The jury might have resolved that the affirmative undertaking of the bureau was to remove a dead tree and substitute a live one for it, and in the pursuit of that undertaking subjected the travelers on the sidewalk to a consequent risk constituting a nuisance in degree.

The common-law principle that a municipality is liable for the creation of a nuisance in a public way by its own positive misfeasance is firmly established in our jurisprudence. Lovett v. Borough of Keyport, 133 N.J.L. 122 (E. & A. 1945); Milstrey v. City of Hackensack, 6 N.J. 400 (1951).

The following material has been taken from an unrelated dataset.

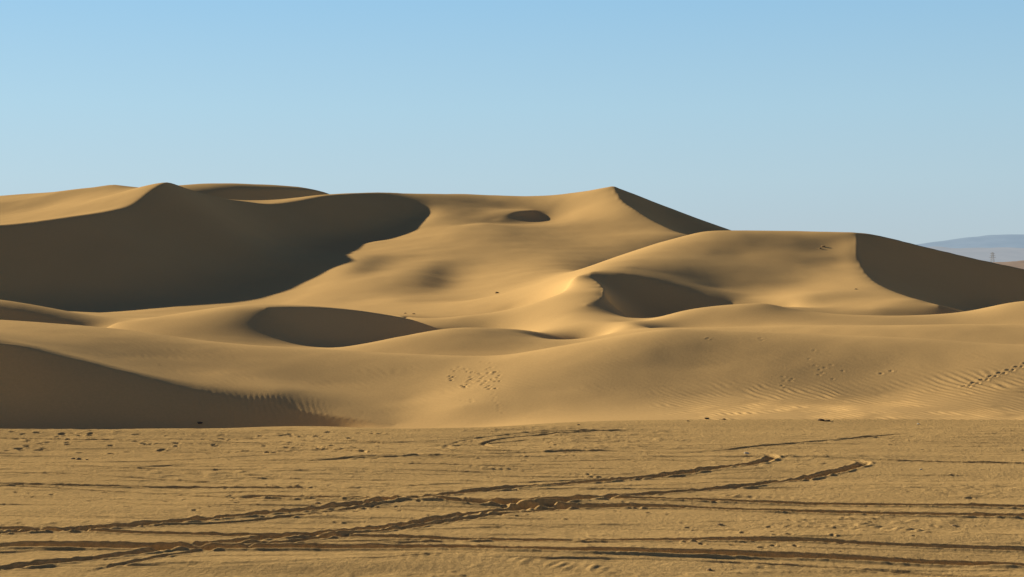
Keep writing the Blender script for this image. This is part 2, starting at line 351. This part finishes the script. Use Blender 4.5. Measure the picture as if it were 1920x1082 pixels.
vf=np.interp(pc,[-300,0,200,400,600,870,1100,1300,1500,1700,1920,2300],[78,73,73,71,68,66,67,67,66,64,62,62])
lab=np.full(yc.shape,6)
Bx=np.interp(yc,[95,116,127,142,160,188,200,211,226,240],[380,400,480,590,640,705,785,825,770,400]); lab[pc<Bx]=5
lab[(pc<640)&(yc>236)]=7
Ex=np.interp(yc,[90,98,104,111,119,127,150],[1080,1137,1075,1110,1190,1290,1300]); lab[(yc<155)&(pc>Ex)]=4
lab[(yc<95)&(pc<1150)]=2; lab[(yc<91)&(pc>=1150)]=3; lab[yc<vf]=1; lab[yc<46.3]=0
CO=np.stack([X,Y,Z],-1).reshape(-1,3).astype(np.float32)
ny,nx=X.shape; I=np.arange(ny*nx).reshape(ny,nx)
FA=np.stack([I[:-1,:-1],I[:-1,1:],I[1:,1:],I[1:,:-1]],-1)
def region(k,name,label,mat,cat):
    f=FA[lab==k]; u,inv=np.unique(f,return_inverse=True); f=inv.reshape(-1,4); co=CO[u]
    me=bpy.data.meshes.new(name); me.vertices.add(len(co)); me.vertices.foreach_set("co",co.ravel())
    me.loops.add(f.size); me.loops.foreach_set("vertex_index",f.ravel().astype(np.int32))
    me.polygons.add(len(f)); me.polygons.foreach_set("loop_start",(np.arange(len(f))*4).astype(np.int32))
    me.polygons.foreach_set("use_smooth",np.ones(len(f),bool)); me.update(calc_edges=True); me.materials.append(mat)
    o=bpy.data.objects.new(name,me); bpy.context.collection.objects.link(o); o["kind"]="structure"; o["label"]=label; o["category"]=cat; return o
region(0,"ground","flat golden sand plain crossed by tyre tracks and footprints",M_g,"ground")
region(1,"sand_dune","low rounded sand dune with wind ripples and footprints",M_d,"sand dune")
region(2,"sand_dune","small crescent sand dunes with shaded slip faces",M_d,"sand dune")
region(3,"sand_dune","low bright sand dune with smooth crest",M_d,"sand dune")
region(4,"sand_dune","broad sand dune with flat top and dark slip face",M_d,"sand dune")
region(5,"sand_dune","tall sand dune with huge shaded face and curved crest",M_d,"sand dune")
region(6,"sand_dune","highest sand dune with sharp pointed peak",M_d,"sand dune")
region(7,"sand_dune","distant smooth sand dune on the skyline",M_d,"sand dune")
me=bpy.data.meshes.new("desert_plain"); bm=bmesh.new()
B_=60000; inn=[(-.72*10,10),(.72*10,10),(.72*450,450),(-.72*450,450)]; out=[(-B_,-B_),(B_,-B_),(B_,B_),(-B_,B_)]
vi=[bm.verts.new((a,b,0)) for a,b in inn]; vo=[bm.verts.new((a,b,0)) for a,b in out]
for k in range(4): bm.faces.new((vo[k],vo[(k+1)%4],vi[(k+1)%4],vi[k]))
bm.normal_update(); bm.to_mesh(me); bm.free(); me.materials.append(M_g)
o=bpy.data.objects.new("desert_plain",me); bpy.context.collection.objects.link(o); o["kind"]="structure"; o["label"]="flat sand plain reaching the horizon"; o["category"]="ground"
def hill_mat(name,c,e,es):
    m=bpy.data.materials.new(name); m.use_nodes=True; N=m.node_tree.nodes; L=m.node_tree.links; b=N["Principled BSDF"]
    b.inputs["Roughness"].default_value=1; b.inputs["Specular IOR Level"].default_value=0
    g=N.new("ShaderNodeNewGeometry"); n=N.new("ShaderNodeTexNoise"); n.inputs["Scale"].default_value=.006; n.inputs["Detail"].default_value=8; L.new(g.outputs["Position"],n.inputs["Vector"])
    r=N.new("ShaderNodeValToRGB"); r.color_ramp.elements[0].position=.35; r.color_ramp.elements[0].color=(*[q*.8 for q in c],1); r.color_ramp.elements[1].position=.65; r.color_ramp.elements[1].color=(*[min(1,q*1.15) for q in c],1)
    L.new(n.outputs[0],r.inputs[0]); L.new(r.outputs[0],b.inputs["Base Color"])
    b.inputs["Emission Color"].default_value=(*e,1); b.inputs["Emission Strength"].default_value=es; return m  # emission stands in for haze: light scattered by the air, painted onto the hills
def hills(name,label,prof,Y0,wid,mat,rough):
    pxs=np.linspace(prof[0][0],prof[-1][0],240); top=np.interp(pxs,[p[0] for p in prof],[p[1] for p in prof])
    zt=np.maximum(CZ+(HZ-top)/F*Y0,0); ds=np.linspace(-1,1,31)
    vs=[];fs=[]
    for i,px in enumerate(pxs):
        for d in ds:
            yy=Y0+d*wid; xx=(px-960)/F*Y0; h=zt[i]*(1-abs(d))**.9
            h*=1+rough*float(fbm(np.array(xx/(wid*.35)),np.array(yy/(wid*.35)),4,70)); vs.append((xx,yy,h-1 if abs(d)==1 else max(h,-1)))
    for i in range(239):
        for j in range(30):
            a=i*31+j; fs.append((a,a+31,a+32,a+1))
    me=bpy.data.meshes.new(name); me.from_pydata(vs,[],fs); me.polygons.foreach_set("use_smooth",[True]*len(fs)); me.materials.append(mat)
    o=bpy.data.objects.new(name,me); bpy.context.collection.objects.link(o); o["kind"]="structure"; o["label"]=label; o["category"]="hills"
hills("distant_hills","long blue hazy ridge far beyond the dunes",[(1560,498),(1650,474),(1720,459),(1760,453),(1800,448),(1860,443),(1920,441),(2000,438),(2200,448),(2500,498)],12000,1800,hill_mat("ridge_haze_glow",(.11,.13,.16),(.29,.39,.49),.82),.06)  # blue haze painted into base colour and emission
hills("distant_hills","low pale hazy hills beyond the desert plain",[(1500,499),(1640,480),(1720,467),(1800,465),(1880,463),(1960,466),(2100,470),(2500,498)],6500,900,hill_mat("low_hills_haze_glow",(.17,.15,.14),(.35,.41,.47),.78),.10)
hills("distant_hills","low brown stony rise on the plain",[(1780,500),(1860,494),(1900,490),(1960,489),(2100,492),(2300,499)],1700,160,hill_mat("brown_rise_haze_glow",(.38,.26,.18),(.32,.32,.32),.3),.25)  # faint grey haze painted over the brown as emission
def bar(bm,p,q,t):
    p,q=Vector(p),Vector(q); d=(q-p); m=bmesh.ops.create_cube(bm,size=1)["verts"]; rot=d.to_track_quat('Z','Y').to_matrix().to_4x4()
    bmesh.ops.transform(bm,matrix=Matrix.Translation((p+q)/2)@rot@Matrix.Diagonal((t,t,d.length,1)),verts=m)
def pylon(px,Yp,h):
    bm=bmesh.new(); wb=h*.13; wt=h*.03
    for i in range(8):
        z0,z1=h*i/8,h*(i+1)/8; w0=wb+(wt-wb)*i/8; w1=wb+(wt-wb)*(i+1)/8
        c0=[(-w0,-w0,z0),(w0,-w0,z0),(w0,w0,z0),(-w0,w0,z0)]; c1=[(-w1,-w1,z1),(w1,-w1,z1),(w1,w1,z1),(-w1,w1,z1)]
        for k in range(4): bar(bm,c0[k],c1[k],.3); bar(bm,c0[k],c1[(k+1)%4],.16); bar(bm,c1[k],c1[(k+1)%4],.16)
    me=bpy.data.meshes.new("lattice_mast"); bm.to_mesh(me); bm.free()
    mt=bpy.data.materials.get("steel") or bpy.data.materials.new("steel"); mt.use_nodes=True; mt.node_tree.nodes["Principled BSDF"].inputs["Base Color"].default_value=(.42,.44,.47,1)
    me.materials.append(mt)
    root=bpy.data.objects.new("electricity_pylon",None); bpy.context.collection.objects.link(root); root.location=((px-960)/F*Yp,Yp,0)
    root["label"]="grey steel lattice pylon standing on distant plain"; root["category"]="pylon"
    o=bpy.data.objects.new("lattice_mast",me); bpy.context.collection.objects.link(o); o.parent=root
    for k,zz in enumerate((.7,.82,.94)):
        bm=bmesh.new(); l=h*(.2-.03*k); bar(bm,(-l,0,h*zz),(l,0,h*zz),.3); bar(bm,(-l,0,h*zz),(0,0,h*(zz+.04)),.2); bar(bm,(l,0,h*zz),(0,0,h*(zz+.04)),.2)
        me=bpy.data.meshes.new("cross_arm"); bm.to_mesh(me); bm.free(); me.materials.append(mt); o=bpy.data.objects.new("cross_arm",me); bpy.context.collection.objects.link(o); o.parent=root
pylon(1861,2600,31)
def hgt(xx,yy):
    j=np.argmin(abs(ac-xx/yy)); i=np.argmin(abs(Yv-yy)); return float(Z[i,j])
def smat(name,c):
    m=bpy.data.materials.new(name); m.use_nodes=True; N=m.node_tree.nodes; b=N["Principled BSDF"]; b.inputs["Roughness"].default_value=.9
    n=N.new("ShaderNodeTexNoise"); n.inputs["Scale"].default_value=14; r=N.new("ShaderNodeValToRGB"); r.color_ramp.elements[0].color=(*[q*.5 for q in c],1); r.color_ramp.elements[1].color=(*[min(1,q*1.3) for q in c],1)
    m.node_tree.links.new(n.outputs[0],r.inputs[0]); m.node_tree.links.new(r.outputs[0],b.inputs["Base Color"]); return m
M_s=smat("dark_stone",(.17,.12,.08)); M_w=smat("pale_litter",(.8,.78,.72)); M_c=smat("clod",(.5,.34,.18))
def stone(px,py,wpx,mat,name,label,cat,grp,fl=.55):
    yy=pix2Y(px,py); xx=(px-960)/F*yy; r=wpx/2/F*yy
    bm=bmesh.new(); bmesh.ops.create_icosphere(bm,subdivisions=3,radius=1); off=Vector((random.random()*50,px,py))
    for v in bm.verts:
        n=mnoise.noise(v.co*1.1+off)*.5+mnoise.noise(v.co*2.7+off)*.25; v.co*=(1+n); v.co.z*=fl; v.co.y*=.8; v.co*=r
    me=bpy.data.meshes.new(name); bm.to_mesh(me); bm.free(); me.materials.append(mat)
    o=bpy.data.objects.new(name,me); bpy.context.collection.objects.link(o); o.location=(xx,yy,hgt(xx,yy)+r*fl*.35); o["label"]=label; o["category"]=cat; o["group"]=grp
for (px,py,wp) in [(375,795,10),(1325,786,8),(1358,787,7),(1540,789,12),(1553,790,8),(148,857,9),(137,856,7),(932,550,7),(500,848,8),(1605,543,5),(163,858,5),(1290,790,5),(1085,797,5)]:
    stone(px,py,wp,M_s,"stone","small dark rough stone lying on the sand","stone","stones scattered on the sand",.45)
for (px,py,wp) in [(1543,464,8),(1538,467,6),(776,589,6),(760,588,5),(1447,905,9),(595,945,9),(1330,1068,12),(1350,985,10),(1790,985,9)]:
    stone(px,py,wp,M_c,"sand_clod","crumbly brown lump of hardened sand","clod","clods scattered on the sand",.4)
for (px,py,wp) in [(1400,854,9),(1727,881,5),(1722,796,5)]:
    stone(px,py,wp,M_w,"paper_litter","crumpled piece of white litter on sand","litter","litter on the sand",.5)
# ---- light
sc=bpy.context.scene
wd=bpy.data.worlds.new("World"); sc.world=wd; wd.use_nodes=True; nt=wd.node_tree; N=nt.nodes; L=nt.links
tc=N.new("ShaderNodeTexCoord"); sx=N.new("ShaderNodeSeparateXYZ"); L.new(tc.outputs["Generated"],sx.inputs[0])
cr=N.new("ShaderNodeValToRGB"); L.new(sx.outputs[2],cr.inputs[0]); e=cr.color_ramp.elements
st=[(0,(.50,.595,.64)),(.03,(.49,.62,.69)),(.06,(.475,.645,.735)),(.11,(.42,.64,.78)),(.184,(.32,.575,.80)),(.35,(.080,.145,.31)),(.6,(.030,.046,.105)),(1,(.018,.030,.065))]
e[0].position=0; e[0].color=(*st[0][1],1); e[1].position=1; e[1].color=(*st[-1][1],1)
for p,c in st[1:-1]: q=e.new(p); q.color=(*c,1)
mr=N.new("ShaderNodeMapRange"); L.new(sx.outputs[0],mr.inputs[0]); mr.inputs[1].default_value=-.4; mr.inputs[2].default_value=.4; mr.inputs[3].default_value=1.05; mr.inputs[4].default_value=.93
my=N.new("ShaderNodeMapRange"); L.new(sx.outputs[1],my.inputs[0]); my.inputs[1].default_value=-.6; my.inputs[2].default_value=.8; my.inputs[3].default_value=.45; my.inputs[4].default_value=1.0
mm=N.new("ShaderNodeMath"); mm.operation='MULTIPLY'; L.new(mr.outputs[0],mm.inputs[0]); L.new(my.outputs[0],mm.inputs[1])
mu=N.new("ShaderNodeMix"); mu.data_type='RGBA'; mu.blend_type='MULTIPLY'; mu.inputs[0].default_value=1; L.new(cr.outputs[0],mu.inputs[6]); L.new(mm.outputs[0],mu.inputs[7])
L.new(mu.outputs[2],N["Background"].inputs[0]); N["Background"].inputs[1].default_value=1
ld=bpy.data.lights.new("sun","SUN"); ld.energy=5.7; ld.angle=math.radians(.6); ld.color=(1,.85,.57)
lo=bpy.data.objects.new("sun",ld); bpy.context.collection.objects.link(lo)
lo.rotation_euler=Vector((CP*math.cos(EL),-SP*math.cos(EL),-math.sin(EL))).to_track_quat('-Z','Y').to_euler()
cd=bpy.data.cameras.new("camera"); co=bpy.data.objects.new("camera",cd); bpy.context.collection.objects.link(co)
co.location=(0,0,CZ); co.rotation_euler=(math.radians(90),0,0); cd.lens=50; cd.sensor_width=36; cd.shift_y=-41/1920; cd.clip_end=90000
sc.camera=co; sc.view_settings.view_transform='Standard'
print("TOTAL",time.time()-T0,X.size)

Anent the liability of municipal corporations for negligence in the performance of public governmental duties, consult the collation of citations contained in Buffington v. Atlantic County, 11 N.J. Misc. 443, 444 (Sup. Ct. 1933), to which may be added the more recent decisions in Allas v. Borough of Rumson, 115 N.J.L. 593 (E. & A. 1935); Hammond v. County of Monmouth, 117 N.J.L. 11 (Sup. Ct. 1936); Truhlar v. Borough of East Paterson, 4 N.J. 490 (1950); Kress v. City of Newark, 8 N.J. 562 (1952); see, also, collection of authorities by Judge Clapp in Kelley v. Curtiss, 29 N.J. Super. 291 (App. Div. 1954), conclusion reversed for reasons stated in 16 N.J. 265 (1954).

We reach the conclusion that in the state of the pertinent evidence, the involuntary dismissal of the action against the City of Jersey City was erroneous, and the judgment in that respect is reversed.